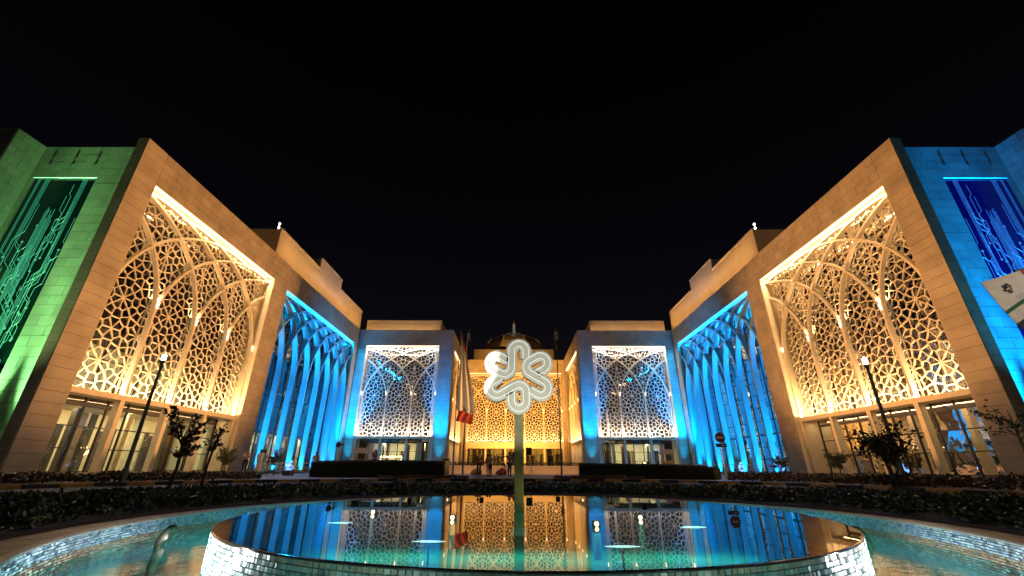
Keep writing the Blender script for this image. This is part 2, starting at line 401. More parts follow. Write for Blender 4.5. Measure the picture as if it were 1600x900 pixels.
for s in (-1, 1):  # added floodlight bodies, hidden, for the light on the wing frames
    spot('drum_lamp_light', (s*3.82, 4.0, -.84), (s*3.0, 4.45, -.74), 420, (.92,.95,1.), 95, .8, .06)
    point('drum_lamp_light', (s*1.5, 2.1, -.90), 14., (.85,1.,.88), .06)
for a_ in (-35, -12, 10, 32, 148, 170, 192, 215):
    point('pool_lamp_light', ring_pt(4.3, R_(a_), -1.08), 9., (.35,.95,.95), .08)
strip('rim_led_light', (-4.6,6.4,-.8), (-4.0,4.1,-.8), (-1,.2,.25), .05, 5.5, (.8,.9,1))
strip('rim_led_light', (4.6,6.4,-.8), (4.0,4.1,-.8), (1,.2,.25), .05, 4.5, (.9,.95,1))

# ------------------------------------------------------------------ flower monument
fx, fy, fz = -.135, 6.62, 1.345
fl = empty('flower_monument', (fx, 6.70, ZT-.30), 'white six petal looped ribbon flower on an olive post in the drum', 'monument')
b = MB()
b.box(fx-.068, fx+.068, 6.66, 6.80, ZT-.30, .83)
b.build('post', T['polem'], fl)
b = MB()
for dx in (-.045, 0, .045): b.box(fx+dx-.012, fx+dx+.012, 6.645, 6.658, ZT+.01, .82)
b.build('post_fin', T['polem'], fl)
b = MB(); b.box(fx-.12, fx+.12, 6.62, 6.84, ZT-.298, ZT-.2); b.build('base_plate', T['steel'], fl)
LEG, TIP = .115, .393
def leg(al, side, r):   # side +1 = counter-clockwise side of the lobe
    d = Vector((math.cos(al), math.sin(al))); nn = Vector((-d.y, d.x)); return d*r + nn*LEG*side
def ribbon_path(al):
    be = al + R_(60); P = []
    P.append(leg(al,-1,.265)); P.append(leg(al,-1,.33)); P.append(leg(al,-1,TIP))
    c = Vector((math.cos(al), math.sin(al)))*TIP
    for k in range(1, 16): t = al - math.pi/2 + math.pi*k/16; P.append(c + Vector((math.cos(t), math.sin(t)))*LEG)
    # along ccw leg inward to the bend into lobe be
    rc = 2*LEG/math.sin(R_(60)); C = Vector((math.cos(be), math.sin(be)))*rc
    t0 = al - math.pi/2; t1 = be + math.pi/2       # start normal points back at the leg
    P.append(leg(al,1,TIP)); 
    d = Vector((math.cos(al), math.sin(al))); P.append(leg(al,1,C.dot(d)+.02))
    for k in range(0, 15): t = t0 - R_(0) - (t0 + 2*math.pi - t1 if t0 < t1 - math.pi else t0 - t1)*k/14 * (1 if True else 1); P.append(C + Vector((math.cos(t), math.sin(t)))*LEG)
    P.append(leg(be,1,TIP))
    c2 = Vector((math.cos(be), math.sin(be)))*TIP
    for k in range(1, 16): t = be + math.pi/2 - math.pi*k/16; P.append(c2 + Vector((math.cos(t), math.sin(t)))*LEG)
    P.append(leg(be,-1,TIP)); P.append(leg(be,-1,.32)); P.append(leg(be,-1,.262))
    return P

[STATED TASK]
From the first line above to the line containing "(1,.2,.25), .05, 4.5, (.9,.95,1))", repeat each line exactly. Pictures stay out.

[THE ANSWER]
Keep writing the Blender script for this image. This is part 2, starting at line 401. More parts follow. Write for Blender 4.5. Measure the picture as if it were 1600x900 pixels.
for s in (-1, 1):  # added floodlight bodies, hidden, for the light on the wing frames
    spot('drum_lamp_light', (s*3.82, 4.0, -.84), (s*3.0, 4.45, -.74), 420, (.92,.95,1.), 95, .8, .06)
    point('drum_lamp_light', (s*1.5, 2.1, -.90), 14., (.85,1.,.88), .06)
for a_ in (-35, -12, 10, 32, 148, 170, 192, 215):
    point('pool_lamp_light', ring_pt(4.3, R_(a_), -1.08), 9., (.35,.95,.95), .08)
strip('rim_led_light', (-4.6,6.4,-.8), (-4.0,4.1,-.8), (-1,.2,.25), .05, 5.5, (.8,.9,1))
strip('rim_led_light', (4.6,6.4,-.8), (4.0,4.1,-.8), (1,.2,.25), .05, 4.5, (.9,.95,1))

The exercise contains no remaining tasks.